400 jobs to be lost at British Steel

British Steel has announced plans to cut 400 jobs as part of what it describes as a “streamlining process” to ensure the future growth of the business.

Based in Scunthorpe, the company is proposing the reduction of 400 managerial, professional and administrative roles at its operations throughout the UK, Ireland, France and the Netherlands.

No closures, however, are being considered as part of the process, British Steel also confirmed.

Launched in 2016, the firm currently employs more than 5,000 people across the globe. It has not yet been announced if these job cuts will affect roles at the Scunthorpe works.

Roland Junck, British Steel’s executive chairman, said: “Following our launch and early growth as a new company, it’s important our business continues to evolve. It’s imperative we enhance our products and services and become more competitive so we can increase our foothold in the market.
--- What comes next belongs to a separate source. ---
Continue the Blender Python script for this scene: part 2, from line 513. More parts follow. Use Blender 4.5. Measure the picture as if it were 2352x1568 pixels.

“We’ve already committed £120m to capital expenditure projects and are pressing ahead with the £50m upgrade to our Scunthorpe Rod Mill, which we announced in July. However, the pace of change we need in this challenging industry requires further and continued investment along with more agile and efficient operations.

“To help us achieve this, we have to make difficult decisions and our plans unfortunately include the proposed reduction of 400 roles across our global workforce. We’re sad to be making this announcement, particularly for our colleagues who could be affected.

“However, it’s vital our transformation continues so we can build a sustainable future for the whole business, nearly 5,000 employees and many more people in the supply chain. We’re confident these proposals will help achieve this.”

Gerald Reichmann, British Steel’s CFO, added: “We’ve made a strong start to life as British Steel but our external environment is constantly changing. For example, raw materials are all traded in US dollars, so the weakening of the pound and euro have implications for us. Like any business we need to be able to flex and adapt to these changes.

“Strong market conditions support the approach we’re taking – we have a robust order book and continue to secure significant contracts with customers, old and new, around the world.

“It’s unfortunate we need to go through the proposed redundancy process but by focusing on profitable, niche products I’m confident we’ll create a long-term future for our business and the communities in which we operate.”